Phifer Explores Shaping Light in Life-Changing Projects

October 6, 2024
Thomas Phifer, the Portman Critic for the coming year, explored projects he called "life-changing" in the recent Portman Critic Lecture, with particular focus on using natural light and site context to affect how people experience the space.
"Thomas Phifer and Partners are known for their refined compositions, their masterful use of natural light, and their thoughtful integration into the landscape," said Julie Kim, chair of the School. "They consider the role of architecture as a platform that fosters meaningful interactions, and is shaped by light, by material, and then by experience."
For the lecture, Phifer gave in-depth explanations of the Glenstone Museum project and the combined Museum of Modern Art Warsaw / TR Warszawa Theatre projects. "These are the two projects that are nearest and dearest to my heart because they changed my life," he said.
In the Glenstone project, ten of the twelve rooms are each dedicated to one artist in perpetuity, Phifer said. "We worked with each individual artist, if they were still living, to determine the proportion of the space, the character, the light, the intensity of the light, and the experience of arriving in that room." Rooms were separated and situated in the landscape to encourage visitors to pause and reflect.
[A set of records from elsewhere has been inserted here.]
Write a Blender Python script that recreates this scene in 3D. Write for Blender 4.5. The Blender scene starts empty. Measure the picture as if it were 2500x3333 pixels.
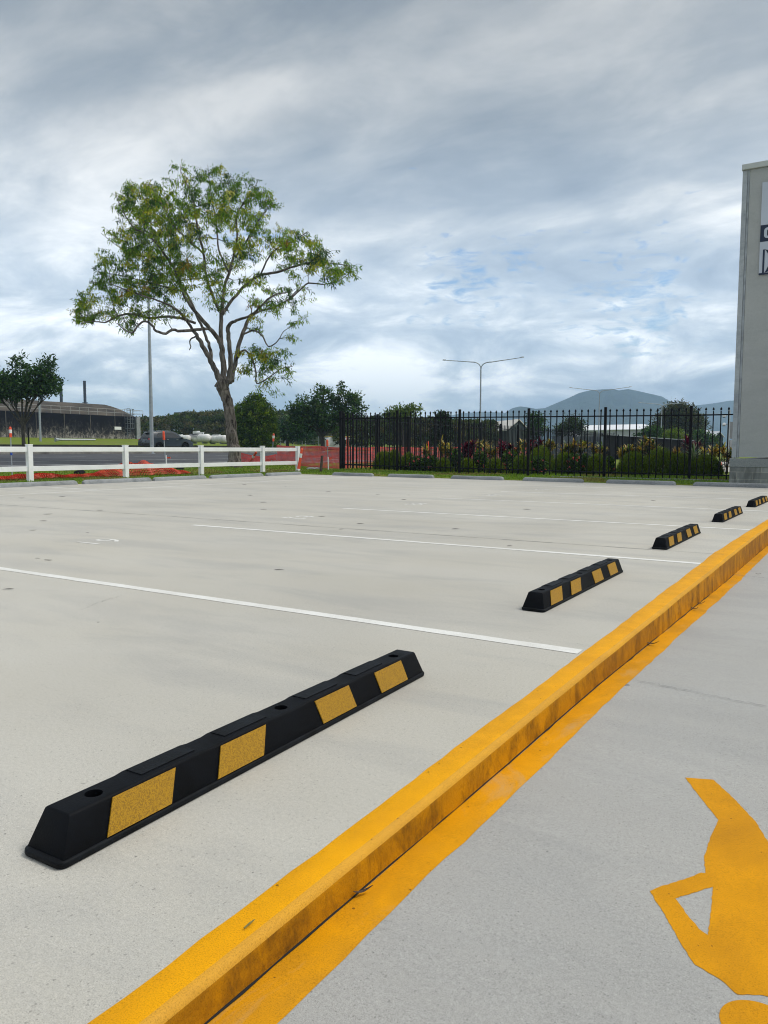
import bpy, bmesh, math, random
import numpy as np
from mathutils import Vector, Matrix
random.seed(11); rng = np.random.default_rng(7)
C = bpy.context.scene.collection
sc = bpy.context.scene
R = math.radians
# ------------------------------------------------------------------ camera model (also used to survey the place)
W, H = 2500, 3333
YAW, PITCH, ROLL, FPX, CAMH = .555123494, .0826403828, -.0023865516, 2482.83444, .92
_cy, _sy = math.cos(YAW), math.sin(YAW)
_F = Vector((-_sy*math.cos(PITCH), _cy*math.cos(PITCH), -math.sin(PITCH)))
_r = Vector((_cy, _sy, 0)); _d = _F.cross(_r)
_c, _s = math.cos(ROLL), math.sin(ROLL)
_R2 = _c*_r+_s*_d; _D2 = -_s*_r+_c*_d
EYE = Vector((0, 0, CAMH))
def ray(px, py): return _R2*((px-W/2)/FPX) + _D2*((py-H/2)/FPX) + _F
def at(px, py, dep): return EYE + ray(px, py)*dep
def onz(px, py, z=0.): v = ray(px, py); return EYE + v*((z-CAMH)/v.z)
def onY(px, py, Y): v = ray(px, py); return EYE + v*(Y/v.y)
def onX(px, py, X): v = ray(px, py); return EYE + v*(X/v.x)
def lerp(tab, x):
    if x <= tab[0][0]: return tab[0][1]
    for (a, u), (b, v) in zip(tab, tab[1:]):
        if x <= b: return u+(v-u)*(x-a)/(b-a)
    return tab[-1][1]
TX = [(-400, 2.9), (-130, 2.7), (-95, 2.35), (-74, 1.25), (-68, .95), (-60, .86), (-55, .8), (-39, .69), (-37.2, .66), (-37, .58), (-23.2, .27), (-22.8, .27), (-21.5, .2), (-18.8, .02), (-17, .02)]
def tz(x, y):
    if x < -17: return lerp(TX, x)
    if y > 22: return .02 + .11*max(0, min(1, (-9-x)/8))*max(0, min(1, (y-22)/2))
    return .02
def onT(px, py):
    v = ray(px, py); t = 5.
    while t < 500:
        p = EYE+v*t
        if p.z < tz(p.x, p.y): return p
        t += .05+t*.002
    return EYE+v*500
def ground(p): return Vector((p.x, p.y, tz(p.x, p.y)))
# ------------------------------------------------------------------ objects
def tag(o, label=None, cat=None, group=None, kind=None):
    if label: o['label'] = label
    if cat: o['category'] = cat
    if group: o['group'] = group
    if kind: o['kind'] = kind
    return o
def thing(name, label, cat, loc=(0, 0, 0), group=None, rz=0.):
    o = bpy.data.objects.new(name, None); C.objects.link(o); o.location = loc; o.rotation_euler = (0, 0, rz)
    o.empty_display_size = .2
    return tag(o, label, cat, group)
def copy_tree(o, parent=None):
    c = o.copy(); C.objects.link(c)
    if parent: c.parent = parent
    for ch in o.children: copy_tree(ch, c)
    return c
class MB:
    def __init__(s): s.v = []; s.f = []; s.m = []
    def add(s, vs, fs, mi=0):
        b = len(s.v); s.v += [tuple(x) for x in vs]
        for f in fs: s.f.append(tuple(b+i for i in f)); s.m.append(mi)
        return s
    def box(s, c, d, rz=0., mi=0, rot=None):
        c = Vector(c); q = rot or Matrix.Rotation(rz, 3, 'Z'); hx, hy, hz = d[0]/2, d[1]/2, d[2]/2
        vs = [c+q@Vector((x*hx, y*hy, z*hz)) for z in (-1, 1) for x, y in ((-1, -1), (1, -1), (1, 1), (-1, 1))]
        return s.add(vs, [(3, 2, 1, 0), (4, 5, 6, 7), (0, 1, 5, 4), (1, 2, 6, 5), (2, 3, 7, 6), (3, 0, 4, 7)], mi)
    def bar(s, a, b, w, h, mi=0):
        a, b = Vector(a), Vector(b); d = b-a
        q = d.to_track_quat('X', 'Z').to_matrix()
        return s.box((a+b)/2, (d.length, w, h), mi=mi, rot=q)
    def tube(s, pts, rad, n=8, mi=0, caps=True):
        pts = [Vector(p) for p in pts]
        if not hasattr(rad, '__len__'): rad = [rad]*len(pts)
        rings = []; ref = None
        for i, p in enumerate(pts):
            t = (pts[min(i+1, len(pts)-1)]-pts[max(i-1, 0)])
            if t.length < 1e-9: t = Vector((0, 0, 1))
            t.normalize()
            if ref is None: ref = t.orthogonal().normalized()
            ref = (ref - t*ref.dot(t))
            if ref.length < 1e-6: ref = t.orthogonal()
            ref.normalize(); u = t.cross(ref)
            rings.append([p+(ref*math.cos(2*math.pi*k/n)+u*math.sin(2*math.pi*k/n))*rad[i] for k in range(n)])
        vs = [v for r_ in rings for v in r_]; fs = []
        for i in range(len(pts)-1):
            for k in range(n): fs.append((i*n+k, i*n+(k+1) % n, (i+1)*n+(k+1) % n, (i+1)*n+k))
        if caps: fs.append(tuple(range(n-1, -1, -1))); fs.append(tuple((len(pts)-1)*n+k for k in range(n)))
        return s.add(vs, fs, mi)
    def lathe(s, prof, c, axis='Z', n=20, mi=0):
        c = Vector(c); vs = []; fs = []
        for (r_, z) in prof:
            for k in range(n):
                a = 2*math.pi*k/n; p = Vector((r_*math.cos(a), r_*math.sin(a), z))
                if axis == 'Y': p = Vector((p.x, p.z, -p.y))
                if axis == 'X': p = Vector((p.z, p.x, p.y))
                vs.append(c+p)
        for i in range(len(prof)-1):
            for k in range(n): fs.append((i*n+k, i*n+(k+1) % n, (i+1)*n+(k+1) % n, (i+1)*n+k))
        fs.append(tuple(range(n-1, -1, -1))); fs.append(tuple((len(prof)-1)*n+k for k in range(n)))
        return s.add(vs, fs, mi)
    def poly(s, pts, mi=0): return s.add(pts, [tuple(range(len(pts)))], mi)
    def prism(s, pts, off, mi=0):
        pts = [Vector(p) for p in pts]; off = Vector(off); n = len(pts)
        return s.add(pts+[p+off for p in pts], [tuple(range(n-1, -1, -1)), tuple(range(n, 2*n))]+[(i, (i+1) % n, n+(i+1) % n, n+i) for i in range(n)], mi)
    def sphere(s, c, r, nu=12, nv=8, sz=1., mi=0):
        return s.lathe([(max(1e-4, r*math.sin(math.pi*j/nv)), -r*sz*math.cos(math.pi*j/nv)) for j in range(nv+1)], c, 'Z', nu, mi)
    def build(s, name, mat, parent=None, origin=None, smooth=False, bevel=0., segs=2, recalc=True):
        o_ = Vector(origin) if origin is not None else (Vector(parent.location) if parent and parent.type == 'EMPTY' else Vector((0, 0, 0)))
        me = bpy.data.meshes.new(name); me.from_pydata([tuple(Vector(v)-o_) for v in s.v], [], s.f)
        for m in (mat if isinstance(mat, (list, tuple)) else [mat]): me.materials.append(m)
        me.polygons.foreach_set('material_index', s.m)
        if recalc or bevel:
            bm = bmesh.new(); bm.from_mesh(me)
            bmesh.ops.recalc_face_normals(bm, faces=bm.faces)
            if bevel:
                bmesh.ops.bevel(bm, geom=[e for e in bm.edges if e.is_manifold and e.calc_face_angle(0) > .5], offset=bevel, segments=segs, affect='EDGES', profile=.5, clamp_overlap=True)
            bm.to_mesh(me); bm.free()
        if smooth: smooth_by_angle(me, .7)
        o = bpy.data.objects.new(name, me); C.objects.link(o)
        if parent: o.parent = parent
        return o
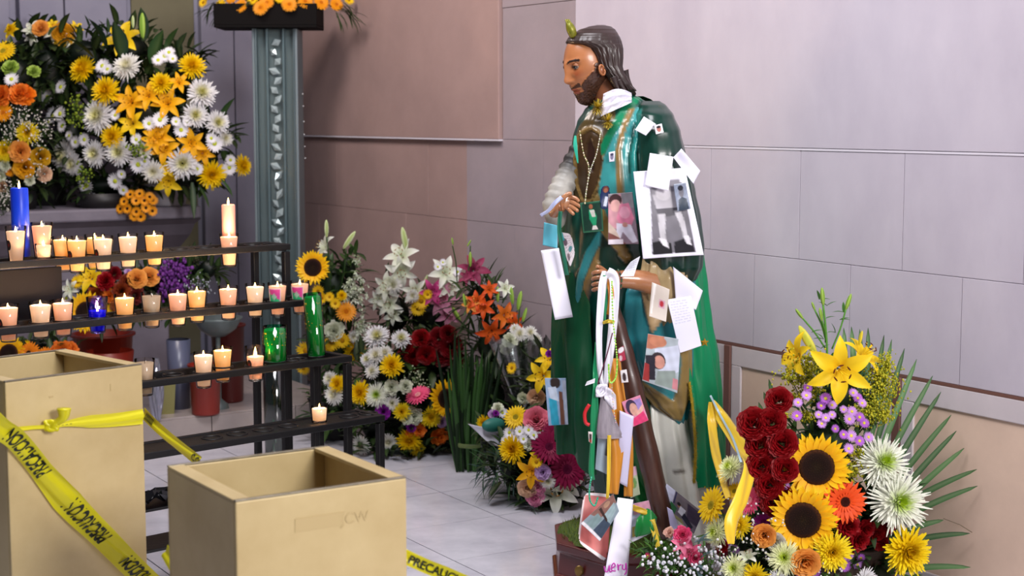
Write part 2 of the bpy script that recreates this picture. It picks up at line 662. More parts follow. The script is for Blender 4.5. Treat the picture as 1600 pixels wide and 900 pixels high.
def ringpart(x, y, z, r):
    q = MB()
    n = 24
    vs = []
    for (rr, zz) in ((r, z - .006), (r, z - .001), (r + .007, z - .001), (r + .007, z - .006)):
        vs.append([rk(x + rr * cos(2 * pi * k / n), y + rr * sin(2 * pi * k / n), zz) for k in range(n)])
    vs.append(vs[0])
    q.grid(vs, close=True)
    q.build('holder_ring', m_iron, rack)


def lamp(p, power, col=(1.0, .66, .36), r=.006):
    l = bpy.data.lights.new('candle_light', 'POINT'); l.energy = power; l.color = col; l.shadow_soft_size = r
    o = bpy.data.objects.new('candle_light', l); C.objects.link(o); o.location = p
    return o


def flame_mb(p, s=1.0):
    q = MB()
    q.lathe([(0.0005, 0), (.0028 * s, .004 * s), (.0042 * s, .009 * s), (.0034 * s, .016 * s), (.0016 * s, .023 * s), (.0002, .029 * s)], 10, Matrix.Translation(p))
    return q


def votive(x, y, t, label, wax, lit=True, glass=None, top=.076, bot=.052, h=.128, above=.068, fill=.9, group='lit votive candles on the black rack', sticker=None, flame=1.0, ring=True, power=6.5, well=.016):
    z = TZ[t]
    zb = z + above - h
    p = rk(x, y, zb)
    e = empty('votive_candle', p, label, 'candle', group)
    T = Matrix.Translation(p)
    rt, rb = top / 2, bot / 2
    q = MB()
    q.lathe([(0.001, .0), (rb - .003, .0), (rb, .003), (rb + (rt - rb) * .5, h * .5), (rt, h), (rt - .0015, h + .0005)], 24, T)
    q.build('glass', glass or m_glass, e)
    zw = h * fill
    rw = rb + (rt - rb) * fill - .0035
    q = MB()
    if lit:
        q.lathe([(0.001, .0085), (rb - .004, .0085), (rw, zw), (rw - .003, zw + .001), (rw - .008, zw - well * .5), (rw - .016, zw - well), (0.001, zw - well - .001)], 24, T)
    else:
        q.lathe([(0.001, .0085), (rb - .004, .0085), (rw, zw), (rw - .006, zw - .003), (0.001, zw - .004)], 24, T)
        well = .004
    q.build('wax', wax, e)
    q = MB(); wz = zw - well
    q.tube([p + Vector((0, 0, wz - .002)), p + Vector((.001, 0, wz + (.008 if lit else .022)))], .001, 6)
    q.build('wick', m_wick, e)
    if lit:
        q = flame_mb(p + Vector((.0005, 0, wz + .005)), flame)
        q.build('flame', m_flame, e)
        lamp(p + Vector((0, 0, wz + .013)), power)
    if sticker:
        sticker(e, p, rb, rt, h)
    if ring:
        rr = rb + (rt - rb) * (h - above - .003) / h + .001
        ringpart(x, y, z, rr)
    return e


def stick_dark(e, p, rb, rt, h, col=('#20140f', '#8d1f10')):
    """small dark oval emblem on the glass"""
    q = MB(); rows = []; cols = []
    az0 = math.atan2(-FWD.y, -FWD.x) - .55
    for i in range(9):
        zz = h * (.50 + .034 * (i - 4) * 1.0)
        r = rb + (rt - rb) * zz / h + .0012
        hw = .30 * sqrt(max(0.02, 1 - ((i - 4) / 4.2) ** 2))
        rows.append([p + Vector((r * cos(az0 + hw * (k - 3) / 3), r * sin(az0 + hw * (k - 3) / 3), zz)) for k in range(7)])
        cols.append([lin(col[0]) if abs(k - 3) + abs(i - 4) > 1 else lin(col[1]) for k in range(7)])
    q.grid(rows, cols); q.build('emblem', m_sticker, e)


def stick_picture(e, p, rb, rt, h):
    q = MB(); rows = []; cols = []
    az0 = math.atan2(-FWD.y, -FWD.x) - .25
    pk, gr, wh = lin('#c83a86'), lin('#2aa069'), lin('#d9d2cf')
    for i in range(13):
        zz = h * (.35 + .5 * i / 12)
        r = rb + (rt - rb) * zz / h + .0012
        rows.append([p + Vector((r * cos(az0 + .75 * (k - 6) / 6), r * sin(az0 + .75 * (k - 6) / 6), zz)) for k in range(13)])
        row = []
        for k in range(13):
            c = wh
            if 1 < k < 12 and 1 <= i <= 11: c = pk if i > 6 - (k - 6) * .5 else gr
            if (k - 6) ** 2 + (i - 6) ** 2 < 5: c = mix(gr, wh, .4)
            row.append(c)
        cols.append(row)
    q.grid(rows, cols); q.build('picture_label', m_sticker, e)


F = .085
# tier 1
def vt(px, t, yo, *a, **k):
    return votive(solve(px, t, yo), TY[t] + yo, t, *a, **k)


vt(25, 1, .06, 'tall cream candle in clear tumbler with dark emblem, left end of top tier', m_waxw, top=.074, bot=.05, h=.13, above=.118, fill=.86, sticker=stick_dark, ring=False, power=1.12)
vt(66, 1, .085, 'tall clear tumbler with half burnt candle beside the blue pillar candle', m_waxp, top=.078, bot=.054, h=.13, above=.125, fill=.9, ring=False, power=1.28)
vt(68, 1, .03, 'small pale votive standing in front of the tall tumbler', m_waxw, top=.06, bot=.05, h=.055, above=.053, fill=.9, ring=False, power=0.80)
vt(98, 1, .12, 'amber lit votive behind another, third glass from left on top tier', m_waxy)
vt(120, 1, .05, 'lit votive with dark emblem at its left edge, front of a pair on top tier', m_waxy, sticker=stick_dark)
vt(148, 1, .13, 'half hidden amber votive behind the emblem glass on top tier', m_waxy)
vt(161, 1, .05, 'lit votive with small dark emblem in the middle of the top tier', m_waxw, sticker=stick_dark)
vt(200, 1, F, 'cream lit votive second from right of the left cluster on top tier', m_waxw)
vt(241, 1, F, 'bright amber votive at right end of the left cluster on top tier', m_waxy)
vt(358, 1, .05, 'lit votive glass standing in front of the pink pillar candle', m_waxp, above=.05, sticker=None)
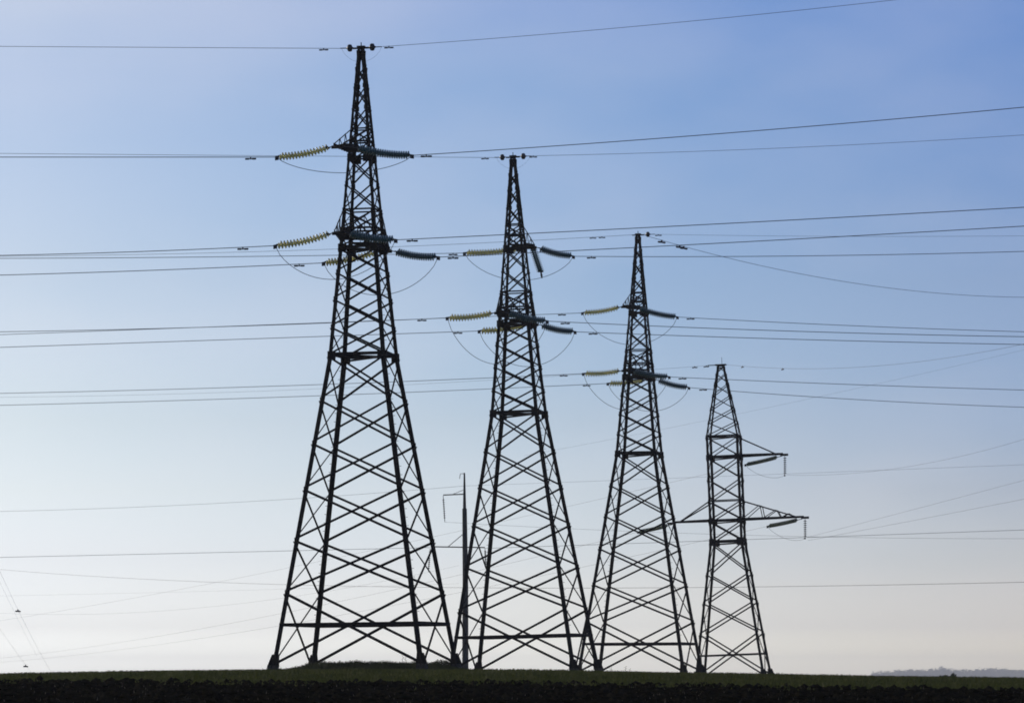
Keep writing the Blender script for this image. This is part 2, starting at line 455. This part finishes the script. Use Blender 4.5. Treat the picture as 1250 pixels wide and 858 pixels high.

In Warsaw, Phifer had the opportunity to support artistic voices in a different manner. "Warsaw was destroyed by the Germans and the Russians after the war. Now the city is blossoming, but they have been silenced as a people for so many decades," Phifer said. "These two artistic buildings are right in the middle of the city at the base of Stalin's palace, and they are going to speak with this voice from Warsaw."
"And so this will be a mirror to their culture. It's going to be these works that will challenge and be a voice that speaks about their experience and their lives."
As Portman Critic, Phifer will lead the flagship Portman Studio in the spring. "The studio is going to be about shaping light, and how the ritual that we go through every day can inform your relationship to light in nature. Nature is light, it's the movement of light, the changing light, the atmosphere of the light," Phifer said.
"So I'm really looking forward to the studio. Should be really fun."